§ **STATED PROBLEM**
All of the material below is to be returned exactly.

§ **DATA SEGMENT**
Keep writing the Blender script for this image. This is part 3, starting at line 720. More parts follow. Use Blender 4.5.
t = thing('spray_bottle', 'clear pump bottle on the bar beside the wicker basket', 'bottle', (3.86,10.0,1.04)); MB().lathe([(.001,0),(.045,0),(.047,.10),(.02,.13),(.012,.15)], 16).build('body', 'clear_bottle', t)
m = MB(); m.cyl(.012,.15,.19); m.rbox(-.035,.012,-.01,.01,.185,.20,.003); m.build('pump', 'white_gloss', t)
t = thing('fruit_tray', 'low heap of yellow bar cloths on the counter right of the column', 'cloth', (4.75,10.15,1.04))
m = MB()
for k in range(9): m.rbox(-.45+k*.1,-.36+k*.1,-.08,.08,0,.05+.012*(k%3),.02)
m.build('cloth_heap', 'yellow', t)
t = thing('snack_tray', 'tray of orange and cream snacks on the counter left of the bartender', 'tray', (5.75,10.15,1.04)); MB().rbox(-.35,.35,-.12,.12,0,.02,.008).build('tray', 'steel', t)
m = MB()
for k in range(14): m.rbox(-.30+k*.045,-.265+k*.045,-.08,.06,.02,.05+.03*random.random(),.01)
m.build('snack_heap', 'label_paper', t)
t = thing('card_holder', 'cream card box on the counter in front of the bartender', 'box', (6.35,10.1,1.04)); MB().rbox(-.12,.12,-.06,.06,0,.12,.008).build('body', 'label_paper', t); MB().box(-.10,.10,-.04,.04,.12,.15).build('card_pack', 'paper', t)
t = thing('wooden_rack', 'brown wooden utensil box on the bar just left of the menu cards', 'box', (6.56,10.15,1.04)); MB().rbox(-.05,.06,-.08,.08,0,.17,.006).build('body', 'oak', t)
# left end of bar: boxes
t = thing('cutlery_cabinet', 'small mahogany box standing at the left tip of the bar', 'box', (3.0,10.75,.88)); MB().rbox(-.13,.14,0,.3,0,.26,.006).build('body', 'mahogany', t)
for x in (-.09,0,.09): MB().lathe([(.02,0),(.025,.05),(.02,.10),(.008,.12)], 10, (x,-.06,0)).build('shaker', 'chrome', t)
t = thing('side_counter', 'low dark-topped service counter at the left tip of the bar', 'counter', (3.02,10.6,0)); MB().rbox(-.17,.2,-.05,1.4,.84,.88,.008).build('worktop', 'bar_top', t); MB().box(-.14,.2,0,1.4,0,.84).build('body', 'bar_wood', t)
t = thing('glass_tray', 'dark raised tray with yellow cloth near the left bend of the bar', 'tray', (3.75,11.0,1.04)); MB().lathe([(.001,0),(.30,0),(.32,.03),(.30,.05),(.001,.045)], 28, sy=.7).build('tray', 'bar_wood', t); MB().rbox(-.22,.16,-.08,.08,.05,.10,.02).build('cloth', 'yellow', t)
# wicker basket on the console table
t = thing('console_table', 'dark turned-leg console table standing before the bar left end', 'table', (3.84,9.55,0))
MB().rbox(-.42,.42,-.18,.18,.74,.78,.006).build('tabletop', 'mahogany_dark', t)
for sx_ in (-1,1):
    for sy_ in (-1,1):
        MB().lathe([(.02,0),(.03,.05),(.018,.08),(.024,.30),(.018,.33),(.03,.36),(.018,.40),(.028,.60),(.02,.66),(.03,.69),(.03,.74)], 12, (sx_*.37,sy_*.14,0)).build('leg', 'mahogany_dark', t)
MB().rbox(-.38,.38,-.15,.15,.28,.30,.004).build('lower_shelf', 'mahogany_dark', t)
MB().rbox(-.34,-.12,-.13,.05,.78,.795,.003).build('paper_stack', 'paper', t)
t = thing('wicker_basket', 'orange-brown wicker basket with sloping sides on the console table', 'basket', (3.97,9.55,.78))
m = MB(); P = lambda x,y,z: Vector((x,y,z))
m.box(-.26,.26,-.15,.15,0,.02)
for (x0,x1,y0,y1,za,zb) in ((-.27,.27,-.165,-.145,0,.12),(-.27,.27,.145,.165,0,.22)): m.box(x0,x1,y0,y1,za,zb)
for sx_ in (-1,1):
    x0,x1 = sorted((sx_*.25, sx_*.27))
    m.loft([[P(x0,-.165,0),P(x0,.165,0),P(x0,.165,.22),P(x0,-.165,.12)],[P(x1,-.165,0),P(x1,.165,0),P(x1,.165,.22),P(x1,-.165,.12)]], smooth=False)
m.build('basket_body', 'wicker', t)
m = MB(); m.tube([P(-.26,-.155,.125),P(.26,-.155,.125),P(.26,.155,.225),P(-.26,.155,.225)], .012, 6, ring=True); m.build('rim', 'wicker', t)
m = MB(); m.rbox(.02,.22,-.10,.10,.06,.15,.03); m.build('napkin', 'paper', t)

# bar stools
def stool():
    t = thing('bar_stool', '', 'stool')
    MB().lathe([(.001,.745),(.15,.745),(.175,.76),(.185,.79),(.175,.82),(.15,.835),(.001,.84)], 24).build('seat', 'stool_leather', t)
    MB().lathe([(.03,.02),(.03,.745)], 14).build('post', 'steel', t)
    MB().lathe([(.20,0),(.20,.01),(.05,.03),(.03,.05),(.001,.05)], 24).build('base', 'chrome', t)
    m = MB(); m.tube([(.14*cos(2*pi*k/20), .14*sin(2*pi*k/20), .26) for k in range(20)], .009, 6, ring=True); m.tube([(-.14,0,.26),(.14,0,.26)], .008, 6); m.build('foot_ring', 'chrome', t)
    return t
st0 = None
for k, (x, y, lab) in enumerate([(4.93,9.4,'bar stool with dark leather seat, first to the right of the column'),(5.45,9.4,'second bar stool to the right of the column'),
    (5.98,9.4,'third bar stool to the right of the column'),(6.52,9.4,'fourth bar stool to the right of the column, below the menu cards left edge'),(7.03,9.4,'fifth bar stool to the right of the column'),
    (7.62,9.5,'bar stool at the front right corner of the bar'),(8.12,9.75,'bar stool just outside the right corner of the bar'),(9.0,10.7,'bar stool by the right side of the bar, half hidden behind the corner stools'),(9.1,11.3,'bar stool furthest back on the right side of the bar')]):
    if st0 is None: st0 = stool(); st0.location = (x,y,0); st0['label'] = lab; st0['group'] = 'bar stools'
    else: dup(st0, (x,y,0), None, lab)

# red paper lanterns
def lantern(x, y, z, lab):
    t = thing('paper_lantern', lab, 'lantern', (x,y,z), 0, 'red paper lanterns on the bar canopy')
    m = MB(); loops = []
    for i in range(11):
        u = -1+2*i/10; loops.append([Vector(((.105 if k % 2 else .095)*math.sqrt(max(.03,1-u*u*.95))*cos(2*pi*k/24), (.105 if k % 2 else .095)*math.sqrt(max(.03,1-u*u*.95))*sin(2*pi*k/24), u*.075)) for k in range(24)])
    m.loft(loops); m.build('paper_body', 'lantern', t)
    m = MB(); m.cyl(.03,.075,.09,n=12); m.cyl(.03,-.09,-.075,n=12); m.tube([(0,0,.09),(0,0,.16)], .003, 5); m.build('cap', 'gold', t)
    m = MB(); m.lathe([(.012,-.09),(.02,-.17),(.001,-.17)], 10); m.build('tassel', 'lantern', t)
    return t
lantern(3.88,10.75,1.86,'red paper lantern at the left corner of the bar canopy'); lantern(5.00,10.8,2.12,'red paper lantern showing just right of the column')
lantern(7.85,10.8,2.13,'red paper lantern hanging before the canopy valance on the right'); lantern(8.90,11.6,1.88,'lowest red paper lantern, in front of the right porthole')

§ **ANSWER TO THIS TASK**
Keep writing the Blender script for this image. This is part 3, starting at line 720. More parts follow. Use Blender 4.5.
t = thing('spray_bottle', 'clear pump bottle on the bar beside the wicker basket', 'bottle', (3.86,10.0,1.04)); MB().lathe([(.001,0),(.045,0),(.047,.10),(.02,.13),(.012,.15)], 16).build('body', 'clear_bottle', t)
m = MB(); m.cyl(.012,.15,.19); m.rbox(-.035,.012,-.01,.01,.185,.20,.003); m.build('pump', 'white_gloss', t)
t = thing('fruit_tray', 'low heap of yellow bar cloths on the counter right of the column', 'cloth', (4.75,10.15,1.04))
m = MB()
for k in range(9): m.rbox(-.45+k*.1,-.36+k*.1,-.08,.08,0,.05+.012*(k%3),.02)
m.build('cloth_heap', 'yellow', t)
t = thing('snack_tray', 'tray of orange and cream snacks on the counter left of the bartender', 'tray', (5.75,10.15,1.04)); MB().rbox(-.35,.35,-.12,.12,0,.02,.008).build('tray', 'steel', t)
m = MB()
for k in range(14): m.rbox(-.30+k*.045,-.265+k*.045,-.08,.06,.02,.05+.03*random.random(),.01)
m.build('snack_heap', 'label_paper', t)
t = thing('card_holder', 'cream card box on the counter in front of the bartender', 'box', (6.35,10.1,1.04)); MB().rbox(-.12,.12,-.06,.06,0,.12,.008).build('body', 'label_paper', t); MB().box(-.10,.10,-.04,.04,.12,.15).build('card_pack', 'paper', t)
t = thing('wooden_rack', 'brown wooden utensil box on the bar just left of the menu cards', 'box', (6.56,10.15,1.04)); MB().rbox(-.05,.06,-.08,.08,0,.17,.006).build('body', 'oak', t)
# left end of bar: boxes
t = thing('cutlery_cabinet', 'small mahogany box standing at the left tip of the bar', 'box', (3.0,10.75,.88)); MB().rbox(-.13,.14,0,.3,0,.26,.006).build('body', 'mahogany', t)
for x in (-.09,0,.09): MB().lathe([(.02,0),(.025,.05),(.02,.10),(.008,.12)], 10, (x,-.06,0)).build('shaker', 'chrome', t)
t = thing('side_counter', 'low dark-topped service counter at the left tip of the bar', 'counter', (3.02,10.6,0)); MB().rbox(-.17,.2,-.05,1.4,.84,.88,.008).build('worktop', 'bar_top', t); MB().box(-.14,.2,0,1.4,0,.84).build('body', 'bar_wood', t)
t = thing('glass_tray', 'dark raised tray with yellow cloth near the left bend of the bar', 'tray', (3.75,11.0,1.04)); MB().lathe([(.001,0),(.30,0),(.32,.03),(.30,.05),(.001,.045)], 28, sy=.7).build('tray', 'bar_wood', t); MB().rbox(-.22,.16,-.08,.08,.05,.10,.02).build('cloth', 'yellow', t)
# wicker basket on the console table
t = thing('console_table', 'dark turned-leg console table standing before the bar left end', 'table', (3.84,9.55,0))
MB().rbox(-.42,.42,-.18,.18,.74,.78,.006).build('tabletop', 'mahogany_dark', t)
for sx_ in (-1,1):
    for sy_ in (-1,1):
        MB().lathe([(.02,0),(.03,.05),(.018,.08),(.024,.30),(.018,.33),(.03,.36),(.018,.40),(.028,.60),(.02,.66),(.03,.69),(.03,.74)], 12, (sx_*.37,sy_*.14,0)).build('leg', 'mahogany_dark', t)
MB().rbox(-.38,.38,-.15,.15,.28,.30,.004).build('lower_shelf', 'mahogany_dark', t)
MB().rbox(-.34,-.12,-.13,.05,.78,.795,.003).build('paper_stack', 'paper', t)
t = thing('wicker_basket', 'orange-brown wicker basket with sloping sides on the console table', 'basket', (3.97,9.55,.78))
m = MB(); P = lambda x,y,z: Vector((x,y,z))
m.box(-.26,.26,-.15,.15,0,.02)
for (x0,x1,y0,y1,za,zb) in ((-.27,.27,-.165,-.145,0,.12),(-.27,.27,.145,.165,0,.22)): m.box(x0,x1,y0,y1,za,zb)
for sx_ in (-1,1):
    x0,x1 = sorted((sx_*.25, sx_*.27))
    m.loft([[P(x0,-.165,0),P(x0,.165,0),P(x0,.165,.22),P(x0,-.165,.12)],[P(x1,-.165,0),P(x1,.165,0),P(x1,.165,.22),P(x1,-.165,.12)]], smooth=False)
m.build('basket_body', 'wicker', t)
m = MB(); m.tube([P(-.26,-.155,.125),P(.26,-.155,.125),P(.26,.155,.225),P(-.26,.155,.225)], .012, 6, ring=True); m.build('rim', 'wicker', t)
m = MB(); m.rbox(.02,.22,-.10,.10,.06,.15,.03); m.build('napkin', 'paper', t)

# bar stools
def stool():
    t = thing('bar_stool', '', 'stool')
    MB().lathe([(.001,.745),(.15,.745),(.175,.76),(.185,.79),(.175,.82),(.15,.835),(.001,.84)], 24).build('seat', 'stool_leather', t)
    MB().lathe([(.03,.02),(.03,.745)], 14).build('post', 'steel', t)
    MB().lathe([(.20,0),(.20,.01),(.05,.03),(.03,.05),(.001,.05)], 24).build('base', 'chrome', t)
    m = MB(); m.tube([(.14*cos(2*pi*k/20), .14*sin(2*pi*k/20), .26) for k in range(20)], .009, 6, ring=True); m.tube([(-.14,0,.26),(.14,0,.26)], .008, 6); m.build('foot_ring', 'chrome', t)
    return t
st0 = None
for k, (x, y, lab) in enumerate([(4.93,9.4,'bar stool with dark leather seat, first to the right of the column'),(5.45,9.4,'second bar stool to the right of the column'),
    (5.98,9.4,'third bar stool to the right of the column'),(6.52,9.4,'fourth bar stool to the right of the column, below the menu cards left edge'),(7.03,9.4,'fifth bar stool to the right of the column'),
    (7.62,9.5,'bar stool at the front right corner of the bar'),(8.12,9.75,'bar stool just outside the right corner of the bar'),(9.0,10.7,'bar stool by the right side of the bar, half hidden behind the corner stools'),(9.1,11.3,'bar stool furthest back on the right side of the bar')]):
    if st0 is None: st0 = stool(); st0.location = (x,y,0); st0['label'] = lab; st0['group'] = 'bar stools'
    else: dup(st0, (x,y,0), None, lab)

# red paper lanterns
def lantern(x, y, z, lab):
    t = thing('paper_lantern', lab, 'lantern', (x,y,z), 0, 'red paper lanterns on the bar canopy')
    m = MB(); loops = []
    for i in range(11):
        u = -1+2*i/10; loops.append([Vector(((.105 if k % 2 else .095)*math.sqrt(max(.03,1-u*u*.95))*cos(2*pi*k/24), (.105 if k % 2 else .095)*math.sqrt(max(.03,1-u*u*.95))*sin(2*pi*k/24), u*.075)) for k in range(24)])
    m.loft(loops); m.build('paper_body', 'lantern', t)
    m = MB(); m.cyl(.03,.075,.09,n=12); m.cyl(.03,-.09,-.075,n=12); m.tube([(0,0,.09),(0,0,.16)], .003, 5); m.build('cap', 'gold', t)
    m = MB(); m.lathe([(.012,-.09),(.02,-.17),(.001,-.17)], 10); m.build('tassel', 'lantern', t)
    return t
lantern(3.88,10.75,1.86,'red paper lantern at the left corner of the bar canopy'); lantern(5.00,10.8,2.12,'red paper lantern showing just right of the column')
lantern(7.85,10.8,2.13,'red paper lantern hanging before the canopy valance on the right'); lantern(8.90,11.6,1.88,'lowest red paper lantern, in front of the right porthole')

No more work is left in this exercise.